Even though Flying Broom is still a quite small and cosy event, the importance of the message carried by its spirit is invaluable. The colourful program offered various tales of women told by women, making visible not only their cathartic dramas, but also their small and sweet stories.
The strongest voice of the competition called ‘Each Has a Different Color’ came doubtlessly from the mothers and the children. This striking pattern turned up in more than half of the 12 movies treating the topics of maternity, rebel teens and female-centred family issues. These cinematic stories provided a spectacularly common thematic platform although we found very different tones, ambiguous symbolic essays (MA, Evolution), lighter social dramas (The Wednesday Child (A szerdai gyerek), As I Open My Eyes (À peine j’ouvre les yeux), The Gulls (Chaiki), and lyric chamber plays Mountain (Ha’har) and Motherland (Ana Yurdu) among them.

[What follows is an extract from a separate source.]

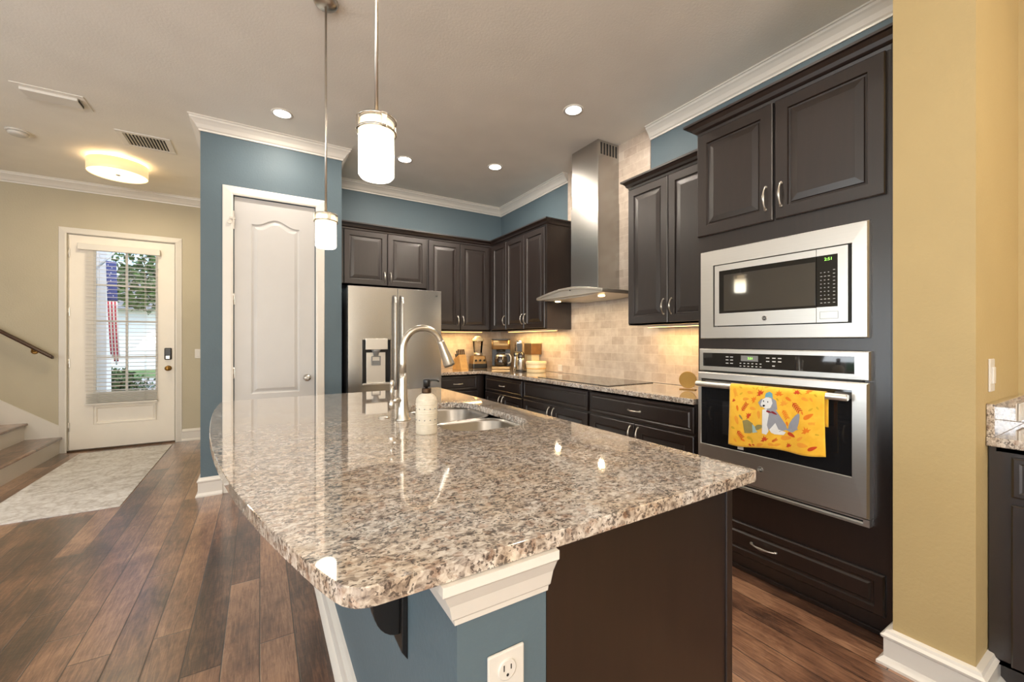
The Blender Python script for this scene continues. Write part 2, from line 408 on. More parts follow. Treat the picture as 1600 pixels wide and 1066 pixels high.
# bottom rail with one sunk panel
px = (-1.63, -1.075, .285, .50)
m.box(GX0, GX1, y0, y0 + .012, .018, px[2]); m.box(GX0, GX1, y0, y0 + .012, px[3], GZ0)
m.rings([ring_rect(*px, 0, y0), ring_rect(*px, .006, y0 + .004), ring_rect(*px, .010, y0 - .003), ring_rect(*px, .022, y0 - .002), ring_rect(*px, .034, y0 + .009)])
fd = obj('door_1', m, 'entrydoor'); fd['kind'] = 'structure'
g = M().sweep([(GX0, GZ0), (GX1, GZ0), (GX1, GZ1), (GX0, GZ1)], [(0, 0), (.022, 0), (.022, -.012), (0, -.016)], lambda u, v, w: (u, y0 + w + .014, v), True)
gx = (GX0 + GX1) / 2; g.box(gx - .011, gx + .011, y0 + .005, y0 + .022, GZ0, GZ1)
for k in range(1, 4):
    zz = GZ0 + (GZ1 - GZ0) * k / 4; g.box(GX0, GX1, y0 + .006, y0 + .021, zz - .010, zz + .010)
obj('window_grille', g, 'trim', fd)
obj('glass_pane', M().box(GX0, GX1, y0 + .024, y0 + .030, GZ0, GZ1), 'pane', fd)
for zz in (.28, 1.0, 1.58, 2.24):
    obj('hinge', M().box(D0 - .012, D0 + .012, YF + .004, YF + .016, zz - .05, zz + .05).lathe([(.006, zz - .052), (.006, zz + .052)], (D0, YF + .004, 0), 10), 'nickel' if zz in (1.0, 1.58) else 'nickel', fd)
h = obj('door_knob', M().lathe([(.033, 0), (.033, -.008), (.014, -.012), (.012, -.035), (.024, -.045), (.030, -.058), (.026, -.07), (.008, -.076)], (-.962, y0, .915), 20, 'y'), 'brass', fd)
k = obj('keypad_lock', M().box(-1.000, -.928, y0 - .022, y0, 1.02, 1.165), 'black', fd, .012)
obj('thumb_turn', M().box(-.985, -.943, y0 - .034, y0 - .021, 1.03, 1.07), 'nickel', k, .004)
struct('trim_3', M().box(D0 - .05, D1 + .05, YF - .01, YF + .13, .0, .016), 'bronze')
CS = [(0, 0), (0, .016), (.012, .020), (.050, .012), (.062, .010), (.066, .004), (.066, 0)]
struct('trim_4', M().sweep([(D0 - .004, 0.0), (D0 - .004, DT), (D1 + .004, DT), (D1 + .004, 0.0)], [(o + .004, h) for o, h in CS], lambda u, v, w: (u, YF - w, v)), 'trim')
struct('trim_5', M().box(D0 - .003, D0 + .002, YF, YF + .12, 0, DT).box(D1 - .002, D1 + .003, YF, YF + .12, 0, DT).box(D0, D1, YF, YF + .12, DT - .003, DT + .002), 'trim')

# blind hung on the front door
bl = thing('window_blind', 'white horizontal slat blind hanging over the glass of the front door', 'blind', (-1.38, YF - .03, .52))
def L(x, y, z): return (x + 1.38, y - YF + .03, z - .52)
obj('head_rail', M().box(-.37, .345, -.015, .036, 1.765, 1.835), 'trim', bl, .004)
m = M()
for k in range(36):
    zz = .16 + k * .0448
    m.prism([(-.024, 0), (0, .003), (.024, 0), (.024, .0022), (0, .0052), (-.024, .0022)], -.305, .315, lambda u, v, w, zz=zz: (w, u + .006, zz + v + u * .10))
obj('slat', m, 'trim', bl)['kind'] = 'stuff'
m = M()
for k in range(7): m.box(-.305, .315, -.018, .03, .024 + k * .017, .027 + k * .017)
obj('stacked_slats', m, 'trim', bl)
obj('bottom_rail', M().box(-.312, .322, -.020, .032, .0, .018), 'trim', bl, .003)
m = M()
for x in (-.2, .21):
    for yy in (-.02, .033): m.tube([(x, yy, .02), (x, yy, 1.77)], .0012, 5)
obj('lift_cord', m, 'trim', bl)
m = M().box(-.003, .003, -.002, .002, 0, 1.2)

# light switch beyond pantry
sw = thing('light_switch', 'white light switch plate on the beige wall right of the front door', 'light switch', (-.665, YF, 1.09))
obj('plate', M().box(-.036, .036, -.006, 0, -.058, .058), 'white', sw, .003); obj('toggle', M().box(-.016, .016, -.011, -.005, -.032, .032), 'white', sw, .002)

# ------------------------------------------------------------------ pantry door
def arch_poly(x0, x1, z0, z1, rise, ins, n=24):
    a, b = x0 + ins, x1 - ins; pts = [(a, z0 + ins), (b, z0 + ins)]
    for i in range(n + 1):
        t = 1 - i / n; x = a + (b - a) * t; q = abs(2 * t - 1)
        pts.append((x, z1 - ins + rise * (.5 + .5 * math.cos(PI * min(1, q / .82)))))
    return pts
m = M(); y0 = PY + .012; pnl = (-.062, .305, .80, 2.245)
X0, X1, Z0, Z1 = Q0 + .003, Q1 - .003, .010, QT - .004
ap = arch_poly(*pnl, .055, 0)
left = [(X0, Z0), (pnl[0], Z0), (pnl[0], Z1), (X0, Z1)]; right = [(pnl[1], Z0), (X1, Z0), (X1, Z1), (pnl[1], Z1)]
for po in (left, right): m.prism(po, y0, y0 + .04, lambda u, v, w: (u, w, v))
m.box(pnl[0], pnl[1], y0, y0 + .04, .66, pnl[2]); m.box(pnl[0], pnl[1], y0 + .014, y0 + .04, .1, Z1)
m.box(pnl[0], pnl[1], y0, y0 + .04, Z0, .16)
top = arch_poly(*pnl, .055, 0)[2:]
m.prism([(pnl[1], Z1)] + [(x, zz) for x, zz in top] + [(pnl[0], Z1)], y0, y0 + .014, lambda u, v, w: (u, w, v))
def AR(p, ins, y): return [(x, y, zz) for x, zz in arch_poly(*p, .055, ins)]
for p, rise in ((pnl, 1),):
    m.rings([AR(p, 0, y0), AR(p, .008, y0 + .009), AR(p, .018, y0 + .010), AR(p, .042, y0 + .002), AR(p, .048, y0 + .002)])
p2 = (-.062, .305, .16, .66)
m.rings([ring_rect(*p2, 0, y0), ring_rect(*p2, .008, y0 + .009), ring_rect(*p2, .018, y0 + .010), ring_rect(*p2, .042, y0 + .002)])
pd = obj('door_2', m, 'door'); pd['kind'] = 'structure'
for zz in (.3, .985, 1.60, 2.25):
    obj('hinge', M().box(Q0 - .010, Q0 + .006, PY + .002, PY + .013, zz - .045, zz + .045).lathe([(.006, zz - .048), (.006, zz + .048)], (Q0 - .002, PY, 0), 10), 'nickel', pd)
obj('door_knob', M().lathe([(.030, 0), (.030, -.007), (.012, -.011), (.011, -.034), (.022, -.042), (.029, -.054), (.027, -.068), (.012, -.076)], (.362, y0, .92), 20, 'y'), 'nickel', pd)
obj('latch', M().box(Q0 - .03, Q0 + .012, PY - .03, PY - .002, 2.26, 2.275).lathe([(.014, -.03), (.014, -.022)], (Q0 - .028, PY, 2.23), 12, 'y').box(Q0 - .004, Q0 + .004, PY - .02, PY, 2.18, 2.33), 'nickel', pd)
struct('trim_6', M().sweep([(Q0 - .002, .0), (Q0 - .002, QT), (Q1 + .002, QT), (Q1 + .002, .0)], [(o * 1.12 + .002, h * 1.1) for o, h in CS], lambda u, v, w: (u, PY - w, v)), 'trim')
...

One of the most interesting entries was Motherland, directed by Senem Tüzen, a movie which was a recent big hit on the Turkish festival circuit. The difficult relationship of the divorced, urban, upper-middle classed woman and her uneasy mother evolves here through the remarkable performances of Esra Bezen Bilgin and Nihal G. Koldas in an isolated Anatolian village. A different and noisier fight is fought by the 18-year-old underground singer, Farah and her mother in Leyla Bouzid’s extremely dynamic movie, As I Open My Eyes. The protagonists’ life is wild and full of emotions since their world is determined by the tense climate of Tunis in 2010, just before the Jasmine revolution. The tiny gestures and the affectionate depiction of the city make this work more vivid than the daring and critical, but sometimes too harsh music of the rebellious band, and create an interesting inner energy for it.

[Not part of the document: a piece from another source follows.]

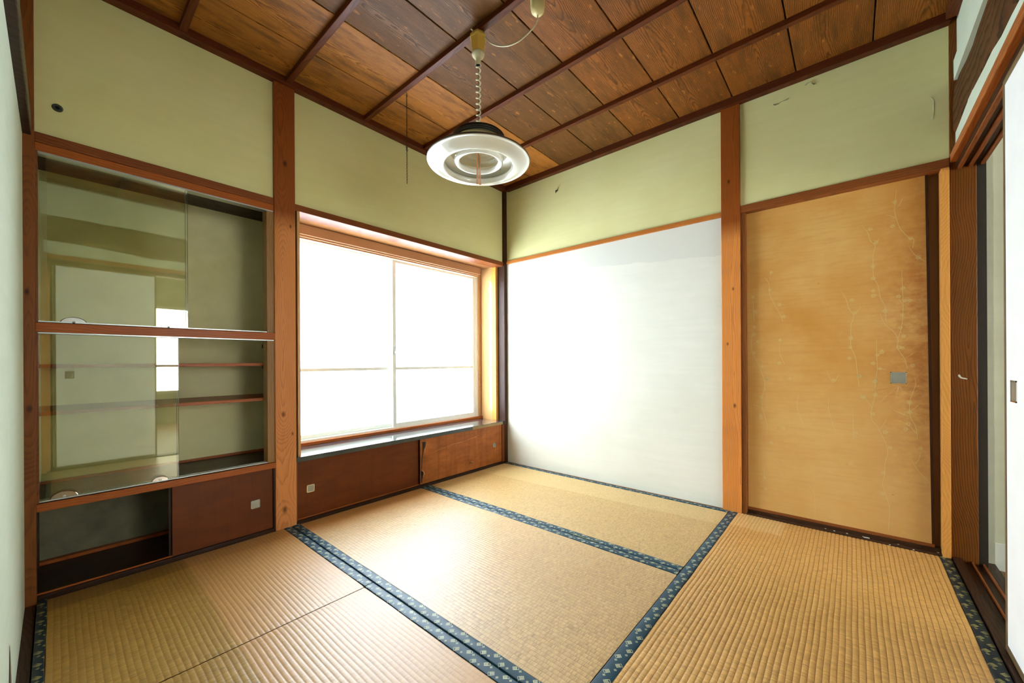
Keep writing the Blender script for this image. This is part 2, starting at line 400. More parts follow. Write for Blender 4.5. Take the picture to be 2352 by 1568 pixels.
def tat_left():
    t, c, s, g, P, r = tatami_mat('straw_left', 'y', L(178, 140, 64), L(158, 116, 46))
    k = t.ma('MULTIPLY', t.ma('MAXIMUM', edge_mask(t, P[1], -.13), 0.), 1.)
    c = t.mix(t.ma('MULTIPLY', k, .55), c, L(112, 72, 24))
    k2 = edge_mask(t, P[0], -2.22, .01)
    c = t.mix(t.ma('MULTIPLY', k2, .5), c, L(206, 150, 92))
    return tat_finish(t, c, s, g, r)
def tat_mid():
    t, c, s, g, P, r = tatami_mat('straw_middle', 'y', L(204, 168, 114), L(192, 150, 92))
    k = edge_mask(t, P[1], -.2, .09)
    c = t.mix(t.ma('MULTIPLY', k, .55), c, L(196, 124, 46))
    return tat_finish(t, c, s, g, r)
def tat_far():
    t, c, s, g, P, r = tatami_mat('straw_far', 'y', L(204, 168, 106), L(190, 150, 88))
    line = t.ma('ADD', P[0], t.ma('MULTIPLY', P[1], .06))
    k = edge_mask(t, line, -.36, .008)
    c = t.mix(t.ma('MULTIPLY', k, .28), c, L(226, 200, 140))
    return tat_finish(t, c, s, g, r)
def tat_right():
    t, c, s, g, P, r = tatami_mat('straw_right', 'x', L(216, 168, 98), L(198, 146, 74), .6)
    k = t.ma('MULTIPLY', edge_mask(t, P[1], -2.03, .01), edge_mask(t, P[0], -.22, .012))
    c = t.mix(t.ma('MULTIPLY', k, .35), c, L(236, 204, 146))
    return tat_finish(t, c, s, g, r)
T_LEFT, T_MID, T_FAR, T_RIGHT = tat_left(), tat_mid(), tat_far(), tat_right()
core_m = plain('straw_mat_core', L(120, 84, 44), .8, var=.2)

def border_cloth(name, base, motif_c, per=.074):
    """dark blue woven cloth with small outlined squares set on point"""
    t = NT(name); U = t.sep(t.uv()); u, v = U[0], U[1]
    def dia(cu, cv):
        du = t.ma('SUBTRACT', t.ma('MODULO', t.ma('ADD', t.ma('SUBTRACT', u, cu * per), per * 40.5), per), per / 2)
        dv = t.ma('SUBTRACT', v, cv)
        return t.ma('ABSOLUTE', t.ma('ADD', du, dv)), t.ma('ABSOLUTE', t.ma('SUBTRACT', du, dv))
    def box(ab, r): return t.ma('LESS_THAN', t.ma('MAXIMUM', *ab), r)
    def ring(ab, r0, r1): return t.ma('MULTIPLY', t.ma('LESS_THAN', t.ma('MAXIMUM', *ab), r1), t.ma('GREATER_THAN', t.ma('MAXIMUM', *ab), r0))
    m = None
    def add(x):
        nonlocal m
        m = x if m is None else t.ma('MAXIMUM', m, x)
    for (cu, cv, du) in ((.30, .0125, .055), (.80, .0265, -.055)):
        ab = dia(cu, cv)
        rings = t.ma('MAXIMUM', ring(ab, .0073, .0088), ring(ab, .0042, .0056))
        cross = t.ma('MULTIPLY', t.ma('LESS_THAN', t.ma('MINIMUM', *ab), .0007), box(ab, .0055))
        inside = box(ab, .0088)
        ab2 = dia(cu + du, cv - .0035 if cv < .02 else cv + .0035)
        back = t.ma('MULTIPLY', ring(ab2, .0073, .0088), t.ma('SUBTRACT', 1., inside))
        add(t.ma('MAXIMUM', rings, cross)); add(back)
    for (cu, cv) in ((.03, .0115), (.54, .0275)):
        ab = dia(cu, cv); add(t.ma('MAXIMUM', ring(ab, .0032, .0045), box(ab, .0014)))
    weave = t.noise(t.comb(t.ma('MULTIPLY', u, 900), t.ma('MULTIPLY', v, 500), 0.), 1., 1, .5)
    b = t.mix(t.rng(weave, .3, .7, 0, 1), tuple(x * .7 for x in base), tuple(x * 1.35 for x in base))
    c = t.mix(m, b, motif_c)
    t.col(c); t.rough(.46); t.b.inputs['Specular IOR Level'].default_value = .4
    t.bump(t.ma('ADD', t.ma('MULTIPLY', m, .6), t.ma('MULTIPLY', weave, .5)), .4, .0006); return t.m
CLOTH = border_cloth('navy_patterned_cloth', L(0, 54, 74), L(212, 212, 170))
CLOTH_D = border_cloth('dark_patterned_cloth', L(12, 34, 44), L(184, 176, 104))

# ------------------------------------------------------------------ the setting
ZC = 2.405          # underside of the ceiling boards
# floor below the mats and in the next room
fl = st(B(-2.80, .9, -2.76, .05, -.12, -.058), 'floor', floor_w)
hall = st(MB().box(-3.3, 1.2, -6.2, -2.76, -.10, -.038), 'floor', floor_w)
# ceiling: backing slab, nine wide boards, battens
ceil = st(B(-2.80, .12, -2.80, .5, ZC + .012, ZC + .06), 'ceiling', plain('ceiling_backing', L(24, 14, 10), .9))
ys = [-.002, -.30, -.60, -.895, -1.195, -1.493, -1.79, -2.09, -2.39, -2.66]
for i in range(9):
    y1, y0 = ys[i] - .003, ys[i + 1] + .003
    m = MB(); z0, z1 = ZC - random.random() * .0015, ZC + .012
    x0, x1 = -2.67, 0.
    n = len(m.v); m.v += [(x0, y0, z0), (x1, y0, z0), (x1, y1, z0), (x0, y1, z0), (x0, y0, z1), (x1, y0, z1), (x1, y1, z1), (x0, y1, z1)]
    cx = (random.random() - .5) * .08
    for q in ((0, 3, 2, 1), (4, 5, 6, 7), (0, 1, 5, 4), (1, 2, 6, 5), (2, 3, 7, 6), (3, 0, 4, 7)):
        m.face(q, [(m.v[k][0], m.v[k][1] - (y0 + y1) / 2 + cx) for k in q])
    m.build('board', ceil_m[(0, 0, 1, 1, 2, 2, 2, 2, 2)[i]], ceil, bevel=.002)
for x in (-2.212, -1.774, -1.331, -.886, -.446):
    B(x - .014, x + .014, -2.64, -.035, ZC - .027, ZC).build('batten', batten_m, ceil, bevel=.002)
st(B(-2.66, -.0, -.036, .02, 2.368, ZC), 'trim_1', trimx_m).modifiers.new('b', 'BEVEL').width = .002
st(B(-.036, .02, -2.64, -.036, 2.364, ZC), 'trim_2', trimy_m)
st(B(-2.67, -2.634, -2.64, -.036, 2.368, ZC), 'trim_3', trimy_m)
st(B(-2.634, -.036, -2.665, -2.625, 2.372, ZC), 'trim_4', trimx_m)

# back wall (window side)
wb = st(B(-2.645, -1.838, .008, .09, 1.752, 2.40), 'wall_back', green_pl)
B(-1.735, -.028, .008, .09, 1.752, 2.40).build('plaster_panel', green_pl, wb)
B(-2.80, -1.72, .425, .50, -.12, 2.45).build('outer_wall', green_pl, wb)
B(-1.742, .14, .285, .38, 1.665, 2.45).build('outer_wall', green_pl, wb)
B(-1.742, .14, .285, .38, -.12, .372).build('outer_wall', green_pl, wb)
B(-1.744, -1.722, .09, .43, -.06, 2.42).build('partition', dark_z, wb)
B(-2.80, -2.655, .02, .45, -.12, 2.45).build('side_wall', green_pl, wb)
B(-.012, .14, .02, .40, -.12, 2.45).build('side_wall', green_pl, wb)
pil = B(-1.838, -1.735, -.012, .09, -.002, 2.37)
pil.build('pillar', post_z, wb, bevel=.003)
B(-.032, .01, -.014, .09, 0, 2.37).build('corner_post', dark_z, wb, bevel=.002)
B(-2.672, -2.641, -.016, .06, -.02, 2.37).build('corner_post', post_l, wb, bevel=.002)
B(-2.80, .10, -.010, .28, -.12, -.014).build('sole_plate', dark_x, wb)
lin = B(-2.641, -1.838, -.006, .08, 1.716, 1.752).build('lintel', beam_x, wb, bevel=.002)
B(-1.735, -.032, -.006, .10, 1.716, 1.752).build('lintel', beam_x, wb, bevel=.002)
B(-.058, -.010, .066, .12, .366, 1.722).build('window_post', jamb_z, wb, bevel=.002)
MB().hexa([(-.0565, .12, .366), (-.012, .12, .366), (-.004, .30, .366), (-.024, .30, .366), (-.0565, .12, 1.73), (-.012, .12, 1.73), (-.004, .30, 1.73), (-.024, .30, 1.73)]).build('window_reveal', reveal_z, wb)
B(-1.722, -1.708, .0, .285, .366, 1.73).build('window_reveal', reveal_z, wb)
B(-1.722, -.012, .06, .285, 1.722, 1.742).build('soffit_board', light_x, wb)

# right wall
wr = st(B(.004, .09, -1.723, -.0, 1.762, 2.40), 'wall_right', green_pl)
B(.002, .09, -1.723, -.0, -.06, 1.733).build('white_panel', white_pl, wr)
B(.004, .09, -2.638, -1.822, 1.772, 2.40).build('plaster_panel', green_pl, wr)
B(-.010, .05, -1.723, -.014, 1.733, 1.762).build('rail', rail_y, wr, bevel=.002)
B(-.012, .09, -1.822, -1.723, -.002, 2.366).build('pillar', post_r, wr, bevel=.003)
B(-.008, .09, -2.638, -1.822, 1.733, 1.774).build('door_lintel', beam_y, wr, bevel=.002)
B(-.004, .05, -1.846, -1.822, 0, 1.733).build('door_jamb', post_l, wr, bevel=.0015)
B(-.012, .06, -2.637, -2.611, 0, 1.733).build('door_jamb', jamb_z, wr, bevel=.002)
B(.056, .07, -2.62, -1.83, .022, 1.733).build('rear_sliding_door', plain('closet_brown', L(112, 70, 26), .6), wr)
B(.001, .09, -2.637, -1.822, -.06, .006).build('door_sill', dark_y, wr, bevel=.002)
B(.030, .09, -2.62, -1.84, .006, .022).build('door_sill', dark_y, wr)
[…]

Another and more surreal historical tale came from Russia with Pioneer Heroes (Pionery-geroi) made by the writer-director Natalia Kudryashova in memory of lost childhood and lost dreams. The Freudian and post-socialist stories of the present day grown-ups dragged the audience toward a personal but shared past that made this the most neutral movie of the women’s festival at the same time. In Evolution, Lucile Hadzihalilovic took the surrealism to a new level with the portrayal of the claustrophobic seaside town where a dark, experimental conspiracy of the mothers seems to be shaped. In sharp contrast with Hadzihalilovic’s stunning visual poetry, the chaotic style of the USA entry, MA, was rather more nerve-wracking than meaningful. The declared aim of the director, Celia Rowlson-Hall was the re-textualization of the Virgin Mary’s story, but, unfortunately, the result was far from real spirituality.

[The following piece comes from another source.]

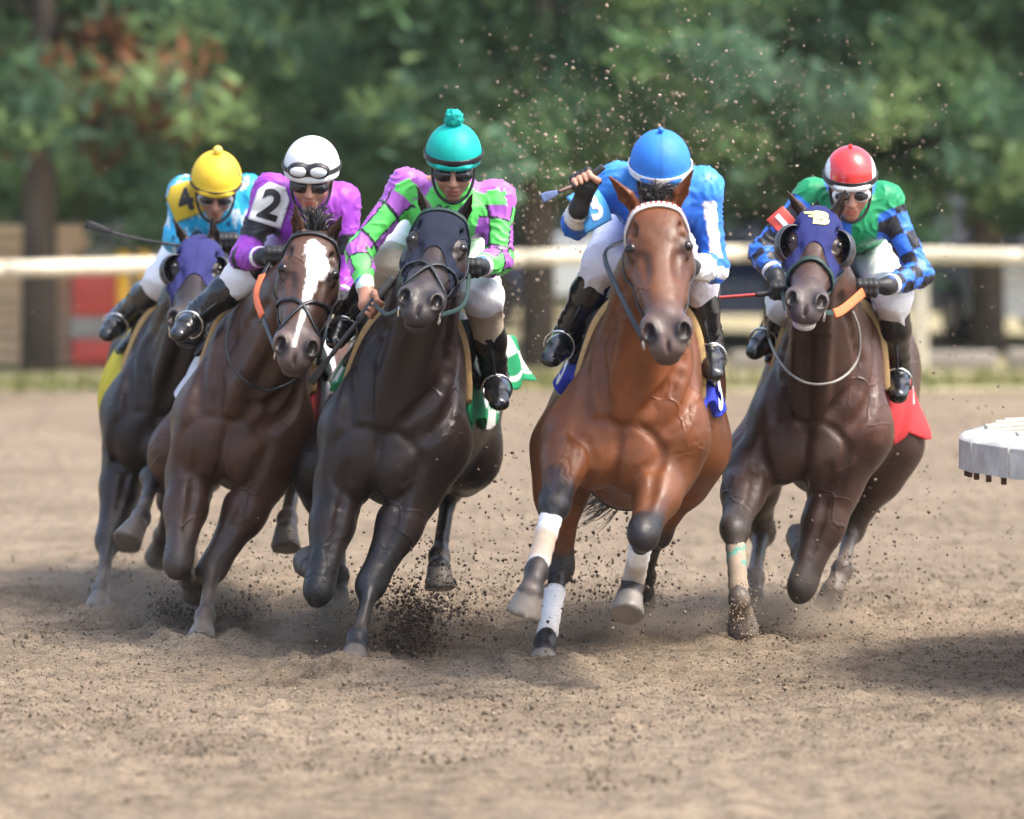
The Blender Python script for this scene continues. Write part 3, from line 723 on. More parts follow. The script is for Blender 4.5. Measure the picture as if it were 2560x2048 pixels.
def leg_wrap(hb, leg, seg, t0, t1, r, cols, name='leg_wrap', d0=0):
    ch = hb['J'][leg]; a, b = ch[seg], ch[seg + 1]; n = 13; pts = [lerp(a, b, t) for t in np.linspace(t0, t1, n)]
    rr = [r * (1 + .05 * math.sin(i * 2.1)) * (1 + .10 * abs(i / (n - 1) - .5)) for i in range(n)]
    V, Q = tube_vq(pts, rr, 18); c = np.zeros((len(V), 3))
    ty = np.repeat(np.linspace(0, 1, n), 18); ang = np.tile(np.arange(18), n)
    for k in range(len(V)): c[k] = cols(ty[k], ang[k])
    mobj(name, V, Q, M_cloth, hb['root'], c)
def lc(*stops):
    def f(t, a):
        ts = [s[0] for s in stops]; return A(*[np.interp(t, ts, [s[1][k] for s in stops]) for k in range(3)])
    return f
WHT, DST = (.74, .74, .73), (.42, .34, .26)
hA, hB, hC, hD, hE = HB
def check_cloth(c1, c2, n=.085):
    def f(L): 
        k = (np.floor(L[:, 1] / n + 50) + np.floor((L[:, 2] + np.abs(L[:, 0]) * .3) / n + 50)) % 2
        return np.where(k[:, None] > .5, A(*c1), A(*c2))
    return f
def plain_cloth(c1, band=None, bc=None):
    def f(L):
        c = np.tile(A(*c1), (len(L), 1))
        if band is not None: c[(L[:, 2] < band)] = A(*bc)
        return c
    return f
if hA:
    add_hood(hA, (.030, .032, .13), .285, .10, eye=(.05, .06, .055), cups=dict(r=.058, mat=M_plastic))
    bridle(hA, material('worn_strap', (.09, .075, .06), .5, var=.5, vscale=60), fig8=False, off=.007)
    saddle_set(hA, plain_cloth((.62, .50, .02)), zlo=-.22, y1=.7)
if hB:
    bridle(hB, M_black, M_black, fig8=True); saddle_set(hB, lambda L: np.where((L[:, 1] < .16)[:, None], A(.55, .05, .06), A(.70, .70, .74)), zlo=-.12)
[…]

Besides the FIPRESCI-winner Things to Come (L’avenir) by Mia Hansen-Løve, the most original movies of the competition were undoubtedly the widely co-produced European entry Sworn Virgin (Vergine giurata) and the Israeli-Danish Mountain. In the former, Alba Rohrwacher in the role of the ‘sworn virgin’, who sacrifices her womanhood for her freedom, was so impressive that made the movie unforgettable in spite of its controversial point of view of orientalism regarding the old Balkan traditions. The other strong contestant, Mountain, also dealt with the questions of tradition, but represented them in an unconventional way. In Yaelle Kayam’s movie, Tzvia, the Jewish Orthodox mother tries to fulfil the desires of her family and religion, but she loses herself unawares that leads to a tragic outcome. While we follow the everyday struggles of Tzvia, we get to know a real female figure in its entire and complicated whole, and this brings up all the problems of ageing, marriage and femininity with the eternal question: What was love?
The idea of Flying Broom is inspired by the worldwide demand of more rights and power for women. The tools of artistic expression, original characters and situations, styles and thoughts can make this slogan real and comprehensive, and these all can help us to get the answer if we have a good starting question.